I think that tablet is still very similar to the desktop, so I don’t know that there is as much that people are doing that’s explicitly different. It’s more the mobile device where there may just be different ad formats and different bids that people are putting on the grid through those sessions than those on the desktop. It’s not so much the creative or where things are clicking through to. It’s more, ‘What’s a click on a tablet vs. a phone worth to you?’ That’s what I suspect is happening. From an email standpoint, I think it’s more of a focus on email optimization on the smartphone, which is usually about which products are going to be at the top ad making sure that you don’t have extraneous content at the top of the email because the screen size is that much more limited.

The report talked of 40% marketing investment being put toward paid search vs. 15% for email. Is this surprising to you?

Email’s so cheap. It’s cheaper now than it was years ago and the fact that budgets are still going up has something to do with the fact that we’re just sending so many more emails. I don’t think that that’s surprising. The inflation rate of paid search terms is faster than the inflation rate of emails, so if email is keeping up with growth in interactive spend, that’s a big deal.

The report indicated 40% of retailers planned to increase their investment in marketing analytics talent in 2013. Is there a retail data problem?

They don’t know what they don’t know. There’s so much more data now. There’s testing, and all this interactivity amongst the channels and there’s attribution modeling and you just have a lot of reports that you constantly need, so that’s really where the heart of that goes.

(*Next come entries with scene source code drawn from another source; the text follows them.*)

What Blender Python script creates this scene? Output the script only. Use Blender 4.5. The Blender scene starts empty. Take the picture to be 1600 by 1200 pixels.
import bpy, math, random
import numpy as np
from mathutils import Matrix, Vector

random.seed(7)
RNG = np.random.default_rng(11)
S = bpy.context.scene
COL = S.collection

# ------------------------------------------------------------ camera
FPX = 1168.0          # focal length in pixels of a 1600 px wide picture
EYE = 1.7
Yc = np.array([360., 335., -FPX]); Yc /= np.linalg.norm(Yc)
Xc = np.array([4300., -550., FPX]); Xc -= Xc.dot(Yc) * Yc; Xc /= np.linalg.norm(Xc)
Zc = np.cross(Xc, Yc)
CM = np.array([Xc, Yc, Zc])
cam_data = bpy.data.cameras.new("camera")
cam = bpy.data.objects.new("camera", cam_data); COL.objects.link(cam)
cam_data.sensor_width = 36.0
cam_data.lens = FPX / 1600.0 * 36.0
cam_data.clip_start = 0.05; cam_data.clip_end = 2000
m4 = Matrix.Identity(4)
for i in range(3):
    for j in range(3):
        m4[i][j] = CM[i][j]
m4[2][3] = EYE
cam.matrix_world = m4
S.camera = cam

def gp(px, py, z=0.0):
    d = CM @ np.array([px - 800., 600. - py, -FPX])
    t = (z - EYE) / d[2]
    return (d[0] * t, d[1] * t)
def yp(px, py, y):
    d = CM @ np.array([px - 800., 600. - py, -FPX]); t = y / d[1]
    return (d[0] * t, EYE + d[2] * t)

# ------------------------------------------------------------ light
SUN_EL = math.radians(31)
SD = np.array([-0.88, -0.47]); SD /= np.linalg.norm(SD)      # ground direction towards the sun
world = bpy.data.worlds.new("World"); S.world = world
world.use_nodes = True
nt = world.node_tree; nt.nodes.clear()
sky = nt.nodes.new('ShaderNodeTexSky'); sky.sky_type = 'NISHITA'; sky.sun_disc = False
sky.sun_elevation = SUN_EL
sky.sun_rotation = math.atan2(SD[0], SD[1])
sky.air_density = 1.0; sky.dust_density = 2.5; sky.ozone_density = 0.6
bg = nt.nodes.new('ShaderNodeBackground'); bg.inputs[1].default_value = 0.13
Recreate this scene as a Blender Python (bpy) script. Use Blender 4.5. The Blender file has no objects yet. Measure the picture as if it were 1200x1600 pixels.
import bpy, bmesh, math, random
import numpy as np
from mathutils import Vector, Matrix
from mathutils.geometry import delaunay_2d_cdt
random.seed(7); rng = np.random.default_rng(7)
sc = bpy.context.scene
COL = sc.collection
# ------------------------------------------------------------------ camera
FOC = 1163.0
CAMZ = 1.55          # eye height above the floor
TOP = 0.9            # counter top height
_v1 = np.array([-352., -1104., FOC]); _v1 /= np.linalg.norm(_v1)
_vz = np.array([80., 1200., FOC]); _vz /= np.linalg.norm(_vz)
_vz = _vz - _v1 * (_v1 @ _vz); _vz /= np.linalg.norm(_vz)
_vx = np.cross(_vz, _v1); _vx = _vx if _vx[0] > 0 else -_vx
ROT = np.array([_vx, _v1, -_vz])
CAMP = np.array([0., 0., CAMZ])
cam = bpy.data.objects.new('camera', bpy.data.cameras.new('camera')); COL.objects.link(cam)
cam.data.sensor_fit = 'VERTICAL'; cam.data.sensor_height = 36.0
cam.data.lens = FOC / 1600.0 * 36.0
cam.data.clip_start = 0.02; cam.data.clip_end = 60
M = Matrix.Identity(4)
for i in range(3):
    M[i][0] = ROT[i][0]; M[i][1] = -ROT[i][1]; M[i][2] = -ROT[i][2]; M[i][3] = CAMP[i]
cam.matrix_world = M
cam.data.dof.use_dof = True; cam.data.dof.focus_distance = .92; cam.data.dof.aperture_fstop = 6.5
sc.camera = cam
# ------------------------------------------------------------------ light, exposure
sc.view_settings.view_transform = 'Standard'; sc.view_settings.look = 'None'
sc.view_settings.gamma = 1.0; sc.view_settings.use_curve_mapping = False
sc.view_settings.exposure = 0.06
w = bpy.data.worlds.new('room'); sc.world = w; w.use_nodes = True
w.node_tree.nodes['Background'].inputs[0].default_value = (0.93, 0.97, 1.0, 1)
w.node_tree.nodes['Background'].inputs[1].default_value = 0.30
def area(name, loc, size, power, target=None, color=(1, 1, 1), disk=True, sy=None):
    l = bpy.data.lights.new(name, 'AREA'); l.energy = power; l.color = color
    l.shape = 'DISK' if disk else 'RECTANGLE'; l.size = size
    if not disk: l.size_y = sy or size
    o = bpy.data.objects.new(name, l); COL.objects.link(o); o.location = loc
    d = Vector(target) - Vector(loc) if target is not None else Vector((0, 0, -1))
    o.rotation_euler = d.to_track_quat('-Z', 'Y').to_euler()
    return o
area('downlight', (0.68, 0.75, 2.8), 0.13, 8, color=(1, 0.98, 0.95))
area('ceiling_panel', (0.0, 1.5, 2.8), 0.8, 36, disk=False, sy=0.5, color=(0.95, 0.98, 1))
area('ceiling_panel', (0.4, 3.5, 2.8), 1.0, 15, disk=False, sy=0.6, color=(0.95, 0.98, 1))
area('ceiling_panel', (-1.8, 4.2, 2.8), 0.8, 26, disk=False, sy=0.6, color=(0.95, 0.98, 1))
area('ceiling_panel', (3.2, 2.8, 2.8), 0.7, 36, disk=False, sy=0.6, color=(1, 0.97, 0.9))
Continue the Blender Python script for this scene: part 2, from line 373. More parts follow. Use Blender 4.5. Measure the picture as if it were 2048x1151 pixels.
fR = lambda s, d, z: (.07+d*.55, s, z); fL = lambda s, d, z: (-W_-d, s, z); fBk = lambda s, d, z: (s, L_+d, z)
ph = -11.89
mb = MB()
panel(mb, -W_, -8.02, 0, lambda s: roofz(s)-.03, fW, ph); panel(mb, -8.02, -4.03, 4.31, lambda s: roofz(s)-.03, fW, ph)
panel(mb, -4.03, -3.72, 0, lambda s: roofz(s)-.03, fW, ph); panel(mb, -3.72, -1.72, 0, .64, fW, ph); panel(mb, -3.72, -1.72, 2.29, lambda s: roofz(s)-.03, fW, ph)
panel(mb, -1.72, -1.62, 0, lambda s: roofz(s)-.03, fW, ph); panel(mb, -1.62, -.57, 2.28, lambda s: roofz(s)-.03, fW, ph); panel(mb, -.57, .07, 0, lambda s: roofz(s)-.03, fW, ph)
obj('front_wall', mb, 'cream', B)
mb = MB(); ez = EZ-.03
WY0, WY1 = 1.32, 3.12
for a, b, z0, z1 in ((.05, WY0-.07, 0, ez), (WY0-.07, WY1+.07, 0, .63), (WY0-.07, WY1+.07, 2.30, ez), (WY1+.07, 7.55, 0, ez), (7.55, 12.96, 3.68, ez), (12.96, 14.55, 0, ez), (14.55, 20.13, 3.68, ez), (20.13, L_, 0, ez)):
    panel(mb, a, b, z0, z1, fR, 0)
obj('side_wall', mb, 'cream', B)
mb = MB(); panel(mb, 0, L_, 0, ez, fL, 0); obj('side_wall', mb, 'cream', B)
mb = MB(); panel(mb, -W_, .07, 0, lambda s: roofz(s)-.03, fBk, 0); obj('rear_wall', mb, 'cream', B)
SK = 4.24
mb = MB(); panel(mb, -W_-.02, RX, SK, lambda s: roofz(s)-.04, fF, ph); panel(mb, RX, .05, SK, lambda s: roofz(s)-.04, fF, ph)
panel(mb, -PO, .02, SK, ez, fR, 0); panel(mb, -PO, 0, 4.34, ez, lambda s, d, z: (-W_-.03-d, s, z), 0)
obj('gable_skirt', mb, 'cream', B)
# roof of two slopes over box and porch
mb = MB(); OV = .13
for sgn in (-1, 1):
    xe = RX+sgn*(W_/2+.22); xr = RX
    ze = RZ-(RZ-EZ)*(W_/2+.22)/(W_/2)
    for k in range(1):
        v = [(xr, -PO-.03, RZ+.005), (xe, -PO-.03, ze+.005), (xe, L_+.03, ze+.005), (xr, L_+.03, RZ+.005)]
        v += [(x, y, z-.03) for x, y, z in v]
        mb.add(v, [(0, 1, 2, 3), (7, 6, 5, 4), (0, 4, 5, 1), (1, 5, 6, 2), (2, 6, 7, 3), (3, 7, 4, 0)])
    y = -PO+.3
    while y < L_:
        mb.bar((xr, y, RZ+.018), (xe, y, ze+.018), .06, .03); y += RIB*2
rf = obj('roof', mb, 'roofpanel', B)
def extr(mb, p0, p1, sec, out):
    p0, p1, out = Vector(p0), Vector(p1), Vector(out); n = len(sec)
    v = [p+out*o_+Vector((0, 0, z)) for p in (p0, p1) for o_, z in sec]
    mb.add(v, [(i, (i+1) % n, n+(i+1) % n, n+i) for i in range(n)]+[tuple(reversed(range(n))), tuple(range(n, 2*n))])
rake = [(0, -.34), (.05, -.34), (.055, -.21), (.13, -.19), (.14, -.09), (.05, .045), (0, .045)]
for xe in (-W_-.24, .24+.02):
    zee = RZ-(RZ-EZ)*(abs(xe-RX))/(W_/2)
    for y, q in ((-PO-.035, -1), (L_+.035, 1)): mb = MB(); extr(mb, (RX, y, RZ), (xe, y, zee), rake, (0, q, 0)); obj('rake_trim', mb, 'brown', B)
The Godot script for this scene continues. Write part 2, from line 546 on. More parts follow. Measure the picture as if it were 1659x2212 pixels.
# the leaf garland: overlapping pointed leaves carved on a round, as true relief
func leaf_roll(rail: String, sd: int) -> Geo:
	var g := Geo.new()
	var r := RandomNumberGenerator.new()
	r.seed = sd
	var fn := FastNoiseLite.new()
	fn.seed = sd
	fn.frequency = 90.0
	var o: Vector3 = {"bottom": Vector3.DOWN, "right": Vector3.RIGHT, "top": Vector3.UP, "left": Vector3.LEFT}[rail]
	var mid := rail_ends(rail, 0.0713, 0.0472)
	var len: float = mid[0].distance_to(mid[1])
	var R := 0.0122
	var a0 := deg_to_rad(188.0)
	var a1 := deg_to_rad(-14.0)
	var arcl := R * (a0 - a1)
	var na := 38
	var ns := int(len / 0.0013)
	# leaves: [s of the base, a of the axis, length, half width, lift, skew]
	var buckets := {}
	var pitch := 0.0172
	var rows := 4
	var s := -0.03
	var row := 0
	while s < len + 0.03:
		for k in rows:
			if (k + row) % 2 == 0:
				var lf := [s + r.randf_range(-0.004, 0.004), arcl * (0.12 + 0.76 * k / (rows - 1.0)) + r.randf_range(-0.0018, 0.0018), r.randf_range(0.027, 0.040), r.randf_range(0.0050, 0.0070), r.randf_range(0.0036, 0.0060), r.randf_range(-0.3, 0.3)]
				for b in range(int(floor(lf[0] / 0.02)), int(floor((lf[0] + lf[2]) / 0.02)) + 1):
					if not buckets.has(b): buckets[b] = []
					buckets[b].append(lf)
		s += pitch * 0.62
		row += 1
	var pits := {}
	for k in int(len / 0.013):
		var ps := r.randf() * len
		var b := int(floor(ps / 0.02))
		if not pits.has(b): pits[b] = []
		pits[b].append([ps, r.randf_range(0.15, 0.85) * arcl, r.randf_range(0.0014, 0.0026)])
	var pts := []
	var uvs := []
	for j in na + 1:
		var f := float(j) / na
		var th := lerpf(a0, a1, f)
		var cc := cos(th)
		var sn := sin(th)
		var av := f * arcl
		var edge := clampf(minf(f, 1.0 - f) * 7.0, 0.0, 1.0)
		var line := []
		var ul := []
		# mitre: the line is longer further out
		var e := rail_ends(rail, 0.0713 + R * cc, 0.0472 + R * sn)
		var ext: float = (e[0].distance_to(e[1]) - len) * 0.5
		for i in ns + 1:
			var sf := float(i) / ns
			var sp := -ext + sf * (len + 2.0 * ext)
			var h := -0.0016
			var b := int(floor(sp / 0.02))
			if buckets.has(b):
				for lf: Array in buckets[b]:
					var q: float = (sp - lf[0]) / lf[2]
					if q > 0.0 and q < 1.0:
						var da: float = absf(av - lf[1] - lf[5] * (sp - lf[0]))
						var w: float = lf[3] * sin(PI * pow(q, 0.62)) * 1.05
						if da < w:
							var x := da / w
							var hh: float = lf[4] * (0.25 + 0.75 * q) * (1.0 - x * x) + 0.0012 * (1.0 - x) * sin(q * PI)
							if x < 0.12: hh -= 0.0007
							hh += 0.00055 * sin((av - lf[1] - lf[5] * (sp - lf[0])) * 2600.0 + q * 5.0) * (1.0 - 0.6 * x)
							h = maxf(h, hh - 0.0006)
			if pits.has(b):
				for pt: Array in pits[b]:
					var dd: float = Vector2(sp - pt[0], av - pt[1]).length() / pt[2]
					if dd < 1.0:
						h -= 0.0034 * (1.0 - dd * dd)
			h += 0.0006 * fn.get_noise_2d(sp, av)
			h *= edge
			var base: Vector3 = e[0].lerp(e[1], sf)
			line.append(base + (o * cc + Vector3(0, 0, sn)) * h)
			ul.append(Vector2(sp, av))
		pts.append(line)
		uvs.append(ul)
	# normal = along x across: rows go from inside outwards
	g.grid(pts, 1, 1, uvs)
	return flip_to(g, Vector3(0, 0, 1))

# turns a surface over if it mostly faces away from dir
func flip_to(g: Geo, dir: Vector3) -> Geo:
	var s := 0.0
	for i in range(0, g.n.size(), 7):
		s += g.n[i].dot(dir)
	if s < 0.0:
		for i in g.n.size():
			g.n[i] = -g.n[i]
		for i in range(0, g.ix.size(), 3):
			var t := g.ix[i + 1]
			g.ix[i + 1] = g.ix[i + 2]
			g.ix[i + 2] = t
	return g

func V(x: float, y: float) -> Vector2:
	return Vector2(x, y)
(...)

It’s hard enough to spend your time dealing with your team to get the creative and dealing with your agencies that you’re working with to make sure your paid search program is robust and getting the right budget and looking at the high levels, but then you need the right people to dig another layer deeper. Not only are there more things to consider, there’s more data, there’s more reporting and that’s why you need the analytics people.